BEIJING (AFP) - Thirty years ago the city was a poverty stricken backwater studded by a few dull Stalinist monuments grafted onto an ancient and decaying imperial capital.

The transformation has taken place at dizzying speed in the years leading up the Olympics with around 10,000 sites under construction, many of which will still be unfinished when the Games start on Friday.

"The Olympics is a world event and world-class architecture has been delivered for that event," said Rory McGowan, the director of the Beijing office of international design engineers Arup.

Arup has been involved in several of these world class structures, including the new CCTV Tower and China's National Stadium, centrepiece of the Games.


A pedestrian walks past a billboard in front of the ongoing construction of the new China World Trade Center
© AFP/File Teh Eng Koon

The CCTV tower, headquarters of China's state television station, is in fact two towers leaning inward and locked together in a high-altitude embrace.

It is a symbol of cutting-edge work under way here and all over China.

"Beijing is pointing architecture in a new direction," said Ole Scheeren, the German partner in Rem Koolhaas's Office of Metropolitan Architecture.

He co-designed the tower, a structure of a complexity he believes has never been attempted before.

Further north stands the new National Stadium at the centre of the Olympic Green, where many of the Beijing Olympic venues are grouped close together.

The stadium was dubbed the Bird's Nest because its threads of interlocking steel beams resemble a nest of twigs, but the Chinese also see in it the cracked glazed pattern of ancient Chinese pottery.

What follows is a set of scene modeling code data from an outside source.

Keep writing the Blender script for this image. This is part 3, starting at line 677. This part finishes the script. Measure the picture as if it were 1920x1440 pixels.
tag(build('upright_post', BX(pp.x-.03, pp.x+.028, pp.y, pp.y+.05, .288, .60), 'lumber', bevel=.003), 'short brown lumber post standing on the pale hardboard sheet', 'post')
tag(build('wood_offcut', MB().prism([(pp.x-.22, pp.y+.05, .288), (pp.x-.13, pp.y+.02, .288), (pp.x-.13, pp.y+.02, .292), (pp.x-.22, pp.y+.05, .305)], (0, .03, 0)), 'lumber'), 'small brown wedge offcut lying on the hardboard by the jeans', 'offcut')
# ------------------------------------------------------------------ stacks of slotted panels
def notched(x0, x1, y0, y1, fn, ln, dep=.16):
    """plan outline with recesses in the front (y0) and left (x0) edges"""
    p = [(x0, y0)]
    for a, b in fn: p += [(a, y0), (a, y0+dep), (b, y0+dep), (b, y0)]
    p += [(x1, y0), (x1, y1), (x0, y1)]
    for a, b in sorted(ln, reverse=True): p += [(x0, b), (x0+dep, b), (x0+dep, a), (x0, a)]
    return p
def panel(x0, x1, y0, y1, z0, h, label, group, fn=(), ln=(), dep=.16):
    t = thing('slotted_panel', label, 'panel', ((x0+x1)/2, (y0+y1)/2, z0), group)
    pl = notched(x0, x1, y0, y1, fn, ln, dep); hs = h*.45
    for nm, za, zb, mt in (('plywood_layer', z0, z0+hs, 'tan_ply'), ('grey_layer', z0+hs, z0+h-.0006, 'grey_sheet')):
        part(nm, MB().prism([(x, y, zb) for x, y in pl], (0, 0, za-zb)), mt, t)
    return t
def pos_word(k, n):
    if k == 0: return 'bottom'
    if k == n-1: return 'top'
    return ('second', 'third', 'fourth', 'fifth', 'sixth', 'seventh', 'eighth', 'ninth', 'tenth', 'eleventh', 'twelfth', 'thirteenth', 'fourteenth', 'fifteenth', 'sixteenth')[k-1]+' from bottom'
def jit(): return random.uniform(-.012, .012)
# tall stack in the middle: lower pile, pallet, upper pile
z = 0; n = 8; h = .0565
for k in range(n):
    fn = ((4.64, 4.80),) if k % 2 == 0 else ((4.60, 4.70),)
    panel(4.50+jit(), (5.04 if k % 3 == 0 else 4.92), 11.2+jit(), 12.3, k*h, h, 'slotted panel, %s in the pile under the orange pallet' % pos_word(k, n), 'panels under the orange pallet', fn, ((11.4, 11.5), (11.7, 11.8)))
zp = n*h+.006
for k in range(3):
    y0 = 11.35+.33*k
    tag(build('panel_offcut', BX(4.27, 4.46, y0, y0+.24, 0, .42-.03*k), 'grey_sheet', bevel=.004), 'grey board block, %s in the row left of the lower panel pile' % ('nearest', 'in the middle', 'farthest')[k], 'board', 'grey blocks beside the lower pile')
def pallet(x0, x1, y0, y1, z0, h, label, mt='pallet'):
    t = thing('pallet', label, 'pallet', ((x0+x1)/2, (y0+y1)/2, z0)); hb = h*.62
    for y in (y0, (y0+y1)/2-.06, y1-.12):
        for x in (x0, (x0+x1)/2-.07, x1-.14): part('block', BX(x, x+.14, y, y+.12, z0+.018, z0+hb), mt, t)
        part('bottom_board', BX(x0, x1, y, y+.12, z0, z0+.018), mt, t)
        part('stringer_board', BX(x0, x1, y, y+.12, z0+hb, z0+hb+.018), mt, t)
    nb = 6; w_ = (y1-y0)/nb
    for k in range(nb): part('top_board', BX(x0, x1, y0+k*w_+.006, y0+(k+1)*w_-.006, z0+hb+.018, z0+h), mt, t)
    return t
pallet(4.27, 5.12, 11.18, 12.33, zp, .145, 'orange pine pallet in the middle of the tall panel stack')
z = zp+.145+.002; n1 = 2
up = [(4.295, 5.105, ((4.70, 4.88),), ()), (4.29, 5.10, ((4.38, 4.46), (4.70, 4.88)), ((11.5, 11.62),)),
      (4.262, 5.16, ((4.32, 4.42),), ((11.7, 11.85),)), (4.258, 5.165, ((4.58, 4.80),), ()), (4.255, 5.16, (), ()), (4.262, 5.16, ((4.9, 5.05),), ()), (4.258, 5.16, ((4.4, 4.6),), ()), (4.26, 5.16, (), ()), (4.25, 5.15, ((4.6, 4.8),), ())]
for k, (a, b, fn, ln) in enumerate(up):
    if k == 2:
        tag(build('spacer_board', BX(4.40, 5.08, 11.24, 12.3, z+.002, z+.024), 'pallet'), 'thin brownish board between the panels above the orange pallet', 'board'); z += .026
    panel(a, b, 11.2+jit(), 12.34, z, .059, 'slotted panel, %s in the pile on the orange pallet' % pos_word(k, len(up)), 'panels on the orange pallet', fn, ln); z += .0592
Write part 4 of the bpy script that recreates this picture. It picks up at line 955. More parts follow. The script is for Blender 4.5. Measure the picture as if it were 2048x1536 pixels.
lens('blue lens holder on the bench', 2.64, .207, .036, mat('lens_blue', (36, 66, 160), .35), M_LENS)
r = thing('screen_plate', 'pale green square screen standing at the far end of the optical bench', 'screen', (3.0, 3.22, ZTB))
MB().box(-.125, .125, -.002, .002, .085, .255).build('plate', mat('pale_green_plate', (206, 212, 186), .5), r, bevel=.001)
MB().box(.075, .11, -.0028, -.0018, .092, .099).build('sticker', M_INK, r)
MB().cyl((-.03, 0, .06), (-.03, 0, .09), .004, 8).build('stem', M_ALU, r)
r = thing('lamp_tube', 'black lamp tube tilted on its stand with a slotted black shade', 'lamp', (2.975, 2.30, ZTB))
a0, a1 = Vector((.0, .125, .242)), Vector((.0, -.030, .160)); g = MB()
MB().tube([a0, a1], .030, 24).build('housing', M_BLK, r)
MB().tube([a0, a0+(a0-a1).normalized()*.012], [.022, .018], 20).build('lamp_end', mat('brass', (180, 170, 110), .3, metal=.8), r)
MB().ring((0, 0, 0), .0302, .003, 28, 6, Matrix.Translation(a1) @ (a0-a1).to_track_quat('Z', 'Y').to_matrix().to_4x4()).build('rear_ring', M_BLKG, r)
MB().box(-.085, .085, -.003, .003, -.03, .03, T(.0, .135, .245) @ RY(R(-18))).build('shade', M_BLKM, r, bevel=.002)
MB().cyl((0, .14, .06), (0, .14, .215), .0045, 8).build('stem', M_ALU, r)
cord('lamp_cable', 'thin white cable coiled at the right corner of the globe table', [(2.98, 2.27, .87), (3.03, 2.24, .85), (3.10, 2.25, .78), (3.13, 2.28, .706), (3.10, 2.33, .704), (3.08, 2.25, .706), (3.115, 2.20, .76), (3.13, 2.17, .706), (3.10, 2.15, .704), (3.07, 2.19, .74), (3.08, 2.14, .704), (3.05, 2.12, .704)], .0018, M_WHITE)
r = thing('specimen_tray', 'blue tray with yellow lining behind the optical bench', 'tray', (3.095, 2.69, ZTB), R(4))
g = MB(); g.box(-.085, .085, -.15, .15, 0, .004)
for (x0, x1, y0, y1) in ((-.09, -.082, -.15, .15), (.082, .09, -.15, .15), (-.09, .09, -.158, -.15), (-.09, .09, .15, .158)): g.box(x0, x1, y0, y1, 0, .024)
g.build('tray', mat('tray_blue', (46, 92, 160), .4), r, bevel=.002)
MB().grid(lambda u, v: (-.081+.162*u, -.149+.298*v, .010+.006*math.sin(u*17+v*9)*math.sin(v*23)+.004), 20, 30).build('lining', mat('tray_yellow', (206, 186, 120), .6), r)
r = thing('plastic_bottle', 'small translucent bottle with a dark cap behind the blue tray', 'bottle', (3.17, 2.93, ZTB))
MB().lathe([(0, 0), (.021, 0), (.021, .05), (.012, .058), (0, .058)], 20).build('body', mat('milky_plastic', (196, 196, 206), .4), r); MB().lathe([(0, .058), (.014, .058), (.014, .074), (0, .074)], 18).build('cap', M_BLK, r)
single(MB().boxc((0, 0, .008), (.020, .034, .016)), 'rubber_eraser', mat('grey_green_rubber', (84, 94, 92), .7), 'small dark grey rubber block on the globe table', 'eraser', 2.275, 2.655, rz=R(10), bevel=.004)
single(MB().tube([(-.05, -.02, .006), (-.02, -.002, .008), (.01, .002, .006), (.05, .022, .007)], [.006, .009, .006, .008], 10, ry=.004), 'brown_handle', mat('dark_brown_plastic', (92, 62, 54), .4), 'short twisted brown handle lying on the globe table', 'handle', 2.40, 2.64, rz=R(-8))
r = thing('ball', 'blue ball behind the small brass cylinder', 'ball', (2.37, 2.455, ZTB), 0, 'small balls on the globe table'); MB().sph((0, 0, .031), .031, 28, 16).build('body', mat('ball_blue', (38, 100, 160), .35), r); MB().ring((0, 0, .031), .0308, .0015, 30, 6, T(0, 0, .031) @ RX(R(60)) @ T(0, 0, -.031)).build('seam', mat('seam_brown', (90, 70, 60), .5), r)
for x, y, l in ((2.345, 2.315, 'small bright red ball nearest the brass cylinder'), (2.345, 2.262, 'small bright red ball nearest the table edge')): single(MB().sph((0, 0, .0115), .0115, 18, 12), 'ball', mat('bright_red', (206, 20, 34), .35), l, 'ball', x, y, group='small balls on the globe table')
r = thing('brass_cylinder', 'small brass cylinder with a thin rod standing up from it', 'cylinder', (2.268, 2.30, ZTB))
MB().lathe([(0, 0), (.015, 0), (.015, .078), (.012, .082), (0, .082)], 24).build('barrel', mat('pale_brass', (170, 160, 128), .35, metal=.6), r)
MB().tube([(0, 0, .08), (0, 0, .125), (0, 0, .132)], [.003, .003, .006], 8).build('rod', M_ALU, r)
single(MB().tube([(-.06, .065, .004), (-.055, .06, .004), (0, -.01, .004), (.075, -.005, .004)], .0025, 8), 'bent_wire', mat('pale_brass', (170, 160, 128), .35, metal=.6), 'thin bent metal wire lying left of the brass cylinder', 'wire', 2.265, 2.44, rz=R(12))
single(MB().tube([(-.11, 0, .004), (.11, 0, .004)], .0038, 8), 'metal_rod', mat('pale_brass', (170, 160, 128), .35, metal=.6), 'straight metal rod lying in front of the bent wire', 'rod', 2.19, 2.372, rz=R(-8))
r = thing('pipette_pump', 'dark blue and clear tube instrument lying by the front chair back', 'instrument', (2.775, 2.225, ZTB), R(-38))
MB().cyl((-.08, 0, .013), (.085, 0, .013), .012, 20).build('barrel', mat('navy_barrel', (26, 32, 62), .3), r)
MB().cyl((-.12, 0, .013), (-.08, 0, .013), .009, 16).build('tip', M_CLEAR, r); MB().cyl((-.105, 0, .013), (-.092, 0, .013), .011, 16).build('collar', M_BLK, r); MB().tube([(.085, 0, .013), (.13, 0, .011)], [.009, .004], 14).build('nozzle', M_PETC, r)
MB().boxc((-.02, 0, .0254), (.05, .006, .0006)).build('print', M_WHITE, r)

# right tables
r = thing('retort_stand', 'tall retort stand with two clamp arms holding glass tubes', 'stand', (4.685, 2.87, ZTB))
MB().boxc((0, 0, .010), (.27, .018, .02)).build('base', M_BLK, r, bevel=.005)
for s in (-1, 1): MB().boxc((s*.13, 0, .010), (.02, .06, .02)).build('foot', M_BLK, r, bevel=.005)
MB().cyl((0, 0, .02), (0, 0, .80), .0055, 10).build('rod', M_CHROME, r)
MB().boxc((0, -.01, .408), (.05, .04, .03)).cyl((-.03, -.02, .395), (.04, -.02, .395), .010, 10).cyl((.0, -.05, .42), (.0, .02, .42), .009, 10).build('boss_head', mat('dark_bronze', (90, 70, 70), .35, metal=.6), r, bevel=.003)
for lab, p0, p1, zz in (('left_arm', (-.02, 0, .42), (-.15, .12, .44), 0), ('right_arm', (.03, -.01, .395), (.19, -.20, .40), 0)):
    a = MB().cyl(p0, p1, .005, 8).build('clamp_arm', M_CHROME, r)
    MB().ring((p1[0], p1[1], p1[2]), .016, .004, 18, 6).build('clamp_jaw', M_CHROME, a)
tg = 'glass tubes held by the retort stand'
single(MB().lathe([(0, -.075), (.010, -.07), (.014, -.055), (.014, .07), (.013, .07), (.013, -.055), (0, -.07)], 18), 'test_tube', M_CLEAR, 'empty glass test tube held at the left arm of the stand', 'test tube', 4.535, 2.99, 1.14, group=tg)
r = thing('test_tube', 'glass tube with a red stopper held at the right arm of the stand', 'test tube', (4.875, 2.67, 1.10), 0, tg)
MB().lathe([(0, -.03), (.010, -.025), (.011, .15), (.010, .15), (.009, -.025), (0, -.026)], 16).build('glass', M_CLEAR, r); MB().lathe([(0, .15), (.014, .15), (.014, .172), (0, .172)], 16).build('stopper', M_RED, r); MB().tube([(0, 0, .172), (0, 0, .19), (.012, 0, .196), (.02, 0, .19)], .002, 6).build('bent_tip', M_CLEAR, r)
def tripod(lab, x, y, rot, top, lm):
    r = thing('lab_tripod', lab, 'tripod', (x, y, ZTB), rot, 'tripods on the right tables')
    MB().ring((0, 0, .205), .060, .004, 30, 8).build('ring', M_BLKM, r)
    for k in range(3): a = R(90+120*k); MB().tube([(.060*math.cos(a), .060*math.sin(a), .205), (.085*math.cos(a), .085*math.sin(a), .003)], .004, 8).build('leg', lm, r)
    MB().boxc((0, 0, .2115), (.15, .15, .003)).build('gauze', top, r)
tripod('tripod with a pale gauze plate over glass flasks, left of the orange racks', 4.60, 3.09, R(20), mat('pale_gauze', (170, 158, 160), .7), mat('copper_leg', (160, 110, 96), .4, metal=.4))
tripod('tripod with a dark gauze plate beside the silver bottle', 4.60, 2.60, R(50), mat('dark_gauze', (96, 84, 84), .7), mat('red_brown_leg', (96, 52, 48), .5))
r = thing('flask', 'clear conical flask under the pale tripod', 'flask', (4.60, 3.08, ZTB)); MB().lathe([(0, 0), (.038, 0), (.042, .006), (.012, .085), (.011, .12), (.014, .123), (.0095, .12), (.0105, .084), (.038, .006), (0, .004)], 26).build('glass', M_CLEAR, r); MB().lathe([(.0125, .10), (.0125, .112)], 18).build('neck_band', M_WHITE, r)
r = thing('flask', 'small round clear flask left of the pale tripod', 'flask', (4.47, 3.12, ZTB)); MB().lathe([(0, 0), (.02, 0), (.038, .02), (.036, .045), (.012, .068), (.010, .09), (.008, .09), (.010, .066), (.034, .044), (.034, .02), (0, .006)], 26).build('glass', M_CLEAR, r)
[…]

Next to it stands the National Aquatic Centre, the coolest of Beijing's new projects designed by Australian firm PTW with the help of Arup to look like bubbles of water moving over a blue box.

Just to the east of Tiananmen Square looms the free-standing titanium-tinted dome of China's new centre for the performing arts by French architect Paul Andreu, rising from its own moat with the entrance hidden below ground.

Norman Foster's Beijing airport terminal three -- the biggest building site in the world until its recent completion -- is another structure of astonishing scope.

"No city in the world in recent times has had so much world-class work done," said Scheeren in a recent interview.

Beijing is now welcoming a new kind of traveller as a result.


This aerial photo shows the CCTV headquarters building (C) in Beijing
© AFP/File Goh Chai Hin

"Architecture tourism to Beijing is starting," said Arup's McGowan. "People are coming here purely to see the new stuff."

He said that apart from the several jewels in Beijing's crown, the run-of-the-mill work is a match for any city.

Beijing's planners have broken with the style of commercial development, dominant in Asia for decades, that has produced a rash of tower-block clones across the continent.

"Beijing has taken a different position, showing an interest in the matter of culture and architecture that exceeds the boundaries of commercial and speculative development," Scheeren said.

But the cost of creating the new Beijing has been high and its construction has not always been popular.

"What's happening inside the second ring road (the old city) is pretty disgraceful," said McGowan. "They are just paying lip-service to conservation."

Tan Xuxiang, deputy director of Beijing municipal planning commission, agreed there were problems.

"We have demolished too much, too fast and we regret that so much has been torn down," Tan said.

Nevertheless, Tan highlighted that 30 percent of the old city had been saved, and rejected criticism from some locals that the foreign-inspired new buildings did not fit in with the local culture.

"It is always like that. Think of the Eiffel Tower when it was built in Paris. It caused a lot of controversy," he said.

"As long as these buildings stand on Chinese soil they are part of China and people will learn to love them in time."